Dudgeon, David

Dudgeon, David a Scotch sceptic, was born in 1706. Little is known of his early history. In 1732 he published a treatise entitled The Moral World, which teaches that "there is no evil in the moral world but what naturally ariseth from the nature of imperfect creatures, who always pursue their good, but cannot but be liable to error or mistake, and that evil or sin is inseparable in some degree from all created beings, and most consistent with the designs of a perfect Creator." He was called to answer for it before the Presbytery, Synod, and General Assembly, but no decision appears to have been reached.
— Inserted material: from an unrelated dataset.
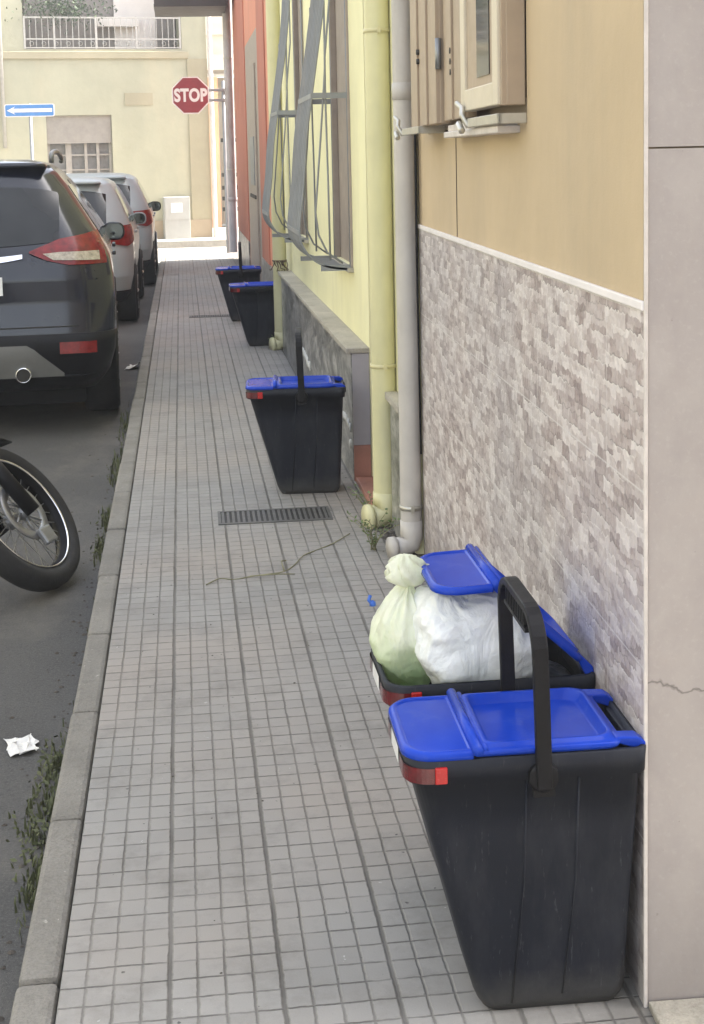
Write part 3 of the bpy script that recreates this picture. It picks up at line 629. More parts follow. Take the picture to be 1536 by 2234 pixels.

His most important work is Philosophical Letters concerning the Being and Attributes of God (1737). "These letters were written in the midst of pressing agricultural cares, to the Reverend Mr. Jackson, author of a work written in the spirit of Clarke, The Existence and Unity of God. In these letters Dudgeon reaches a species of refined Spinozism, mingled with Berkeleyanism. He denies the distinction of substances into spiritual and material, maintains that there is no substance distinct from God, and that all our knowledge but of God is about ideas; they exist only in the mind, and their essence and modes consist only in their being perceived." In 1739 he published A Catechism founded upon Experience and Reason, collected by a Father for the Use of his Children; and in an 'Introductory Letter' he wishes that natural religion alone was embraced by all men, and states that though he believes there was an extraordinary man sent into our world seventeen hundred years ago to instruct mankind, yet he doubts whether he ever commanded any of those things to be written concerning him which we have. The same year he published A View of the Necessitarian or Best Scheme, freed from the Objections of M. Crousaz, in his Examination of Pope's Essay on Man. Dudgeon died at Upsettlington, on the borders, January 1743. His works were published in a combined form in 1765, in a volume without a printer's name attached, showing that there was not as yet thorough freedom of thought in Scotland. His writings had for a time a name in the district (the Catechism reached a third edition), but afterwards passed away completely from public notice." McCosh, in Brit. and For. Ev. Review, July 1865, page 552.